The back-and-forth allegations stem from Oct. 29 when the defense team was granted access to the home where the Humiston family was murdered on Oct. 21. A 15-year-old boy is accused of shooting his entire family in the middle of the night, then calling the police and trying to frame his younger brother for the killings.

The defense team petitioned a judge to give them access to take scans of the inside of the home, and they specifically requested law enforcement not be allowed to supervise them during the visit.

The request was granted, and the defense team had a 10-hour window to work inside the house. A judge, however, put strict limits on the visit and told the defense they were not allowed to remove items from the house or conduct searches through the victims’ belongings.
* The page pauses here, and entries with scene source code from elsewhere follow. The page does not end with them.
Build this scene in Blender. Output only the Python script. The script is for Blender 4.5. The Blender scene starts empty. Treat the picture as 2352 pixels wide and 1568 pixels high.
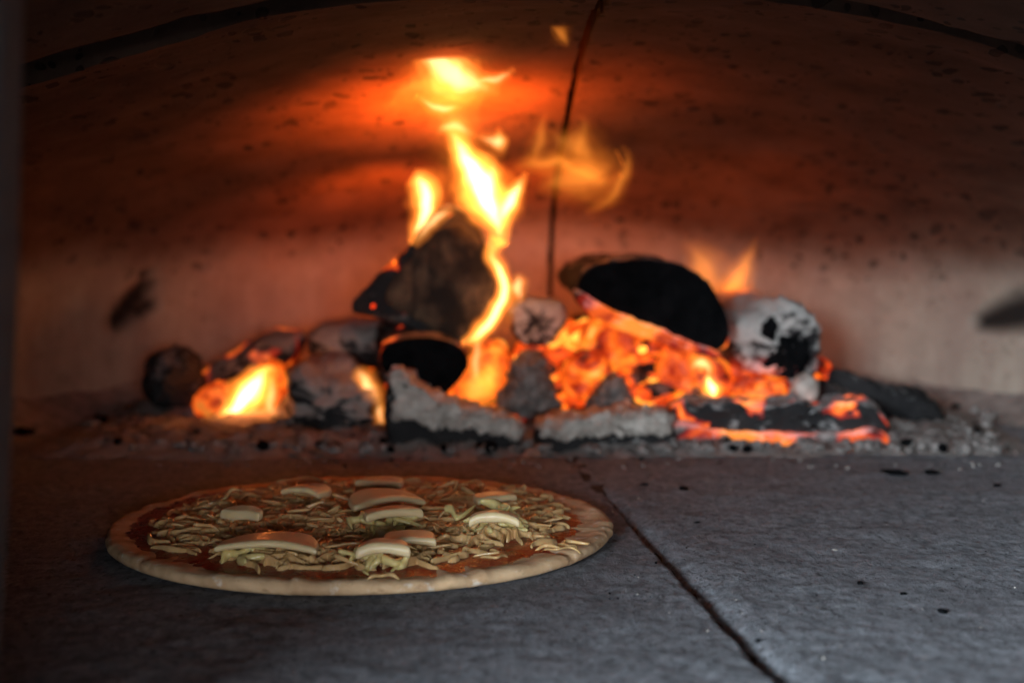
import bpy, bmesh, math, random
from mathutils import Vector, Matrix, noise
from mathutils.bvhtree import BVHTree

random.seed(7)
SC = bpy.context.scene
COL = SC.collection

# ------------------------------------------------------------------ camera
FPX = 3267.0                       # focal length in pixels of a 2352 px wide view
YAW, PITCH = math.radians(0.88), math.radians(4.97)
CAM = Vector((0.0, 0.0, 0.187))
FWD = Vector((math.sin(YAW) * math.cos(PITCH), math.cos(YAW) * math.cos(PITCH), -math.sin(PITCH)))
RGT = Vector((math.cos(YAW), -math.sin(YAW), 0.0))
UPV = RGT.cross(FWD)
cd = bpy.data.cameras.new('camera')
cd.lens, cd.sensor_width = 50.0, 36.0
cd.clip_start, cd.clip_end = 0.02, 50.0
cd.dof.use_dof = True
cd.dof.focus_distance = 0.775
cd.dof.aperture_fstop = 5.0
cam = bpy.data.objects.new('camera', cd)
m3 = Matrix((RGT, UPV, -FWD)).transposed()
cam.matrix_world = Matrix.Translation(CAM) @ m3.to_4x4()
COL.objects.link(cam)
SC.camera = cam

# ------------------------------------------------------------------ light
w = bpy.data.worlds.new('World'); SC.world = w; w.use_nodes = True
bg = w.node_tree.nodes['Background']
bg.inputs[0].default_value = (0.62, 0.80, 1.0, 1); bg.inputs[1].default_value = 0.045
ld = bpy.data.lights.new('daylight_window', 'AREA')
ld.shape = 'RECTANGLE'; ld.size, ld.size_y = 2.6, 0.48
ld.energy = 345; ld.color = (0.78, 0.91, 1.0)
tgt = Vector((0.05, 0.45, 0.12))
def daylight(ld, az, el):
    lo = bpy.data.objects.new(ld.name, ld); COL.objects.link(lo)
    az, el = math.radians(az), math.radians(el)
    lo.location = tgt + 3.0 * Vector((-math.sin(az) * math.cos(el), -math.cos(az) * math.cos(el), math.sin(el)))
    lo.rotation_euler = (tgt - lo.location).to_track_quat('-Z', 'Y').to_euler()
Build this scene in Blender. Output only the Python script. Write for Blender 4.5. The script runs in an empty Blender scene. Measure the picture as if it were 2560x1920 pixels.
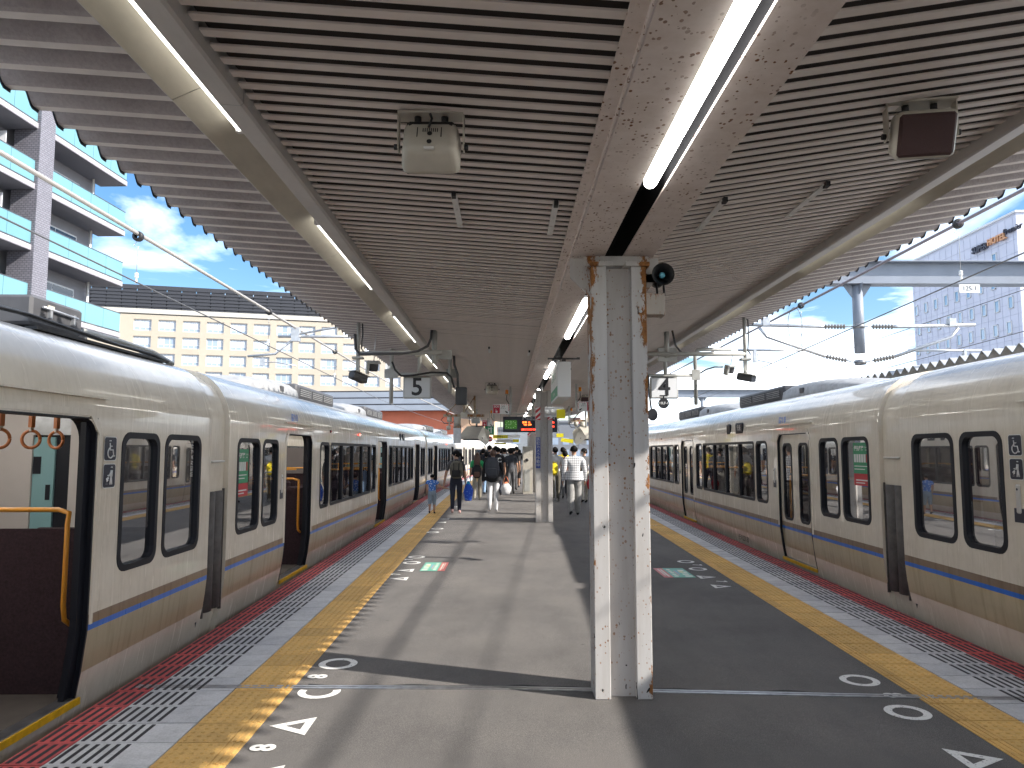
import bpy, bmesh, math, random
from mathutils import Vector, Matrix, Euler, noise
R = math.radians
random.seed(7)
scene = bpy.context.scene
COL = scene.collection

# ---------------------------------------------------------------- camera, sky, sun, exposure
cam_d = bpy.data.cameras.new('camera'); cam = bpy.data.objects.new('camera', cam_d); COL.objects.link(cam)
cam.location = (0, 0, 1.65); cam.rotation_euler = (R(90 + 5.183), 0, R(-0.462))
cam_d.lens = 26.04; cam_d.sensor_width = 36; cam_d.clip_start = 0.05; cam_d.clip_end = 3000
scene.camera = cam

SUN_EL, SUN_AZ = 33.0, 110.5            # azimuth clockwise from +Y
world = bpy.data.worlds.new('World'); scene.world = world; world.use_nodes = True
nt = world.node_tree; nt.nodes.clear()
def wn(t, **k):
    n = nt.nodes.new(t)
    for a, v in k.items(): setattr(n, a, v)
    return n
w_out = wn('ShaderNodeOutputWorld'); w_bg = wn('ShaderNodeBackground'); w_bg.inputs[1].default_value = 0.15
sky = wn('ShaderNodeTexSky', sky_type='NISHITA', sun_disc=False)
sky.sun_elevation = R(SUN_EL); sky.sun_rotation = R(SUN_AZ); sky.air_density = 1.0; sky.dust_density = 0.6; sky.ozone_density = 2.0
tc = wn('ShaderNodeTexCoord'); sep = wn('ShaderNodeSeparateXYZ')
add = wn('ShaderNodeMath', operation='ADD'); add.inputs[1].default_value = 0.16
mx = wn('ShaderNodeMath', operation='MAXIMUM'); mx.inputs[1].default_value = 0.05
dv = wn('ShaderNodeVectorMath', operation='DIVIDE')
cmb = wn('ShaderNodeCombineXYZ')
nz = wn('ShaderNodeTexNoise'); nz.inputs['Scale'].default_value = 1.0; nz.inputs['Detail'].default_value = 7; nz.inputs['Roughness'].default_value = 0.55; nz.inputs['Distortion'].default_value = 0.5
mp = wn('ShaderNodeMapping'); mp.inputs['Scale'].default_value = (1.0, 1.25, 1.0); mp.inputs['Location'].default_value = (8.8, 6.0, 0.0)
rp = wn('ShaderNodeValToRGB'); rp.color_ramp.elements[0].position = 0.42; rp.color_ramp.elements[1].position = 0.66
mixc = wn('ShaderNodeMix', data_type='RGBA'); mixc.inputs[7].default_value = (6.2, 6.5, 6.9, 1)
hsv = wn('ShaderNodeHueSaturation'); hsv.inputs['Saturation'].default_value = 1.25; hsv.inputs['Value'].default_value = 0.30
L = nt.links.new
L(tc.outputs['Generated'], sep.inputs[0]); L(sep.outputs[2], add.inputs[0]); L(add.outputs[0], mx.inputs[0])
for i in range(3): L(mx.outputs[0], cmb.inputs[i])
L(tc.outputs['Generated'], dv.inputs[0]); L(cmb.outputs[0], dv.inputs[1]); L(dv.outputs[0], mp.inputs[0]); L(mp.outputs[0], nz.inputs['Vector'])
nz2 = wn('ShaderNodeTexNoise'); nz2.inputs['Scale'].default_value = 2.6; nz2.inputs['Detail'].default_value = 5; L(mp.outputs[0], nz2.inputs['Vector'])
rp2 = wn('ShaderNodeValToRGB'); rp2.color_ramp.elements[0].position = 0.35; rp2.color_ramp.elements[0].color = (3.4, 3.9, 4.6, 1); rp2.color_ramp.elements[1].position = 0.62; rp2.color_ramp.elements[1].color = (6.2, 6.3, 6.5, 1)
L(nz2.outputs[0], rp2.inputs[0]); L(rp2.outputs[0], mixc.inputs[7])
L(nz.outputs[0], rp.inputs[0]); L(rp.outputs[0], mixc.inputs[0]); L(sky.outputs[0], hsv.inputs['Color']); L(hsv.outputs[0], mixc.inputs[6])
L(mixc.outputs[2], w_bg.inputs[0]); L(w_bg.outputs[0], w_out.inputs[0])

sun_d = bpy.data.lights.new('sun', 'SUN'); sun_d.energy = 2.0; sun_d.angle = R(0.8); sun_d.color = (1.0, 0.94, 0.86)
sun = bpy.data.objects.new('sun', sun_d); COL.objects.link(sun); sun.location = (20, -10, 30)
sdir = Vector((math.sin(R(SUN_AZ)) * math.cos(R(SUN_EL)), math.cos(R(SUN_AZ)) * math.cos(R(SUN_EL)), math.sin(R(SUN_EL))))
sun.rotation_euler = (-sdir).to_track_quat('-Z', 'Y').to_euler()

vs = scene.view_settings; vs.view_transform = 'Standard'; vs.look = 'None'; vs.exposure = 2.3; vs.gamma = 1.0; vs.use_curve_mapping = False
scene.render.engine = 'CYCLES'
scene.cycles.max_bounces = 6; scene.cycles.diffuse_bounces = 4; scene.cycles.glossy_bounces = 3; scene.cycles.transparent_max_bounces = 8; scene.cycles.use_adaptive_sampling = True; scene.cycles.adaptive_threshold = 0.025
scene.cycles.use_denoising = True; scene.cycles.sample_clamp_indirect = 6

# ---------------------------------------------------------------- paths of the place (metres; y runs along the platform)
def cur(y): return 0.00125 * max(0.0, y - 25.0) ** 2
def pathL(y): return -2.75 - 0.006 * y + cur(y)
def pathR(y): return 3.90 + 0.025 * y + cur(y)
def zg(y): return 0.0033 * min(max(y - 4.0, 0.0), 24.0)
def EL(y): return pathL(y) + max(0.05, 0.12 - 0.003 * y)
def ER(y): return pathR(y) - 0.07
CAR = 19.4

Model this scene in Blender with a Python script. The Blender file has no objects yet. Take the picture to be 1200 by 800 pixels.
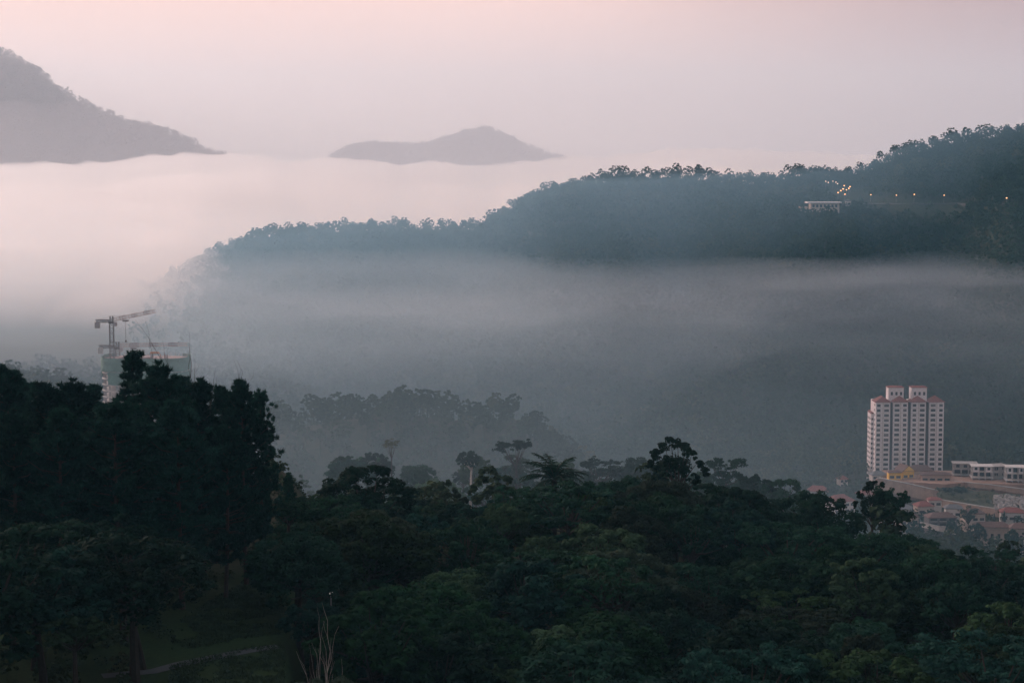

RELATED | 3 teens among 5 killed inside Fall City home, juvenile suspect in custody

In a Nov 5. court filing, the King County Prosecuting Attorney’s Office accused the defense of violating the judge’s order during their visit. Specifically, prosecutors said a bottle of Clorox wipes was missing from the house, and backpacks belonging to the victims were opened or moved.

“It is clear that defense counsel and their agents exceeded the permitted scope of their search under the Court’s order,” Senior Deputy Prosecuting Attorney Jason Brookhyser wrote in the motion.

KOMO News was the first media outlet to report on the accusations in a story on Nov. 15. Since that report, the allegations have been covered by national and international media outlets, which Gestaut addressed in her memo this week.

“Predictably, the media has made much of the state’s claim that defense absconded with relevant evidence from an active crime scene, especially given the State’s request that Defense be required to return the infamous wipes,” Gestaut wrote.

She alleges the King County Sheriff’s Office own photos from the home show the ‘missing’ Clorox wipes are inside a closet in the home.

“All one needs to do is to look to the last photograph in that folder, as it depicts the Clorox wipes on the floor near those backpacks, which, again, had been moved by law enforcement prior to Defense’s entry into the residence,” Gestaut said. “It is equally absurd and insincere for the prosecution to levy such a searing accusation against former defense counsel for removing evidence from a crime scene in reference to a bottle of Clorox wipes that has no apparent relation to this incident. This would be true even if the accusations were accurate, but, of course, they are not. It was law enforcement who removed said ‘evidence’ from its original location, placing the container of wipes in a closet.”

Gestaut said the allegations raised by prosecutors have caused a ‘witch hunt’ against the teen’s former public defenders.

“These allegations, which the Court will hopefully dismiss as completely false, stoked the inevitable flames of rushed judgment that lick at every high-profile case until the proposition of fair proceedings is burned away by forces beyond the Court’s control,” she wrote. “Given this case is barely a month old, we are perilously close to that point, if not past it already. If an alleged quintuple familicide is an unusual case even by high-profile standards, the tacit (or, arguably, overt) suggestion that the defendant’s attorney was nefariously putting her thumb on the scales of justice by tampering with evidence is truly a black swan event that will sit in the mind of potential jurors like nothing else can.”

Prosecutors and defense attorneys will be back in court on Monday for a motions hearing, at which time the allegations about misconduct may be addressed. The teen is facing five counts of aggravated murder in juvenile court, though prosecutors have petitioned to move the case to the adult court system. A decision is expected to be made sometime next summer.

The King County Department of Public Defense was originally handling the teen’s case before transferring it to Gestaut’s private firm. The public defenders insist the accusations from the Oct. 29 visit had nothing to do with them passing the case off.

“Unfortunately, the King County Department of Public Defense did not have adequate resources to responsibly defend this case in-house,” public defender Amy Parker wrote in a memo this week. “Any implication that there was any nefarious reason for our withdrawal is false.”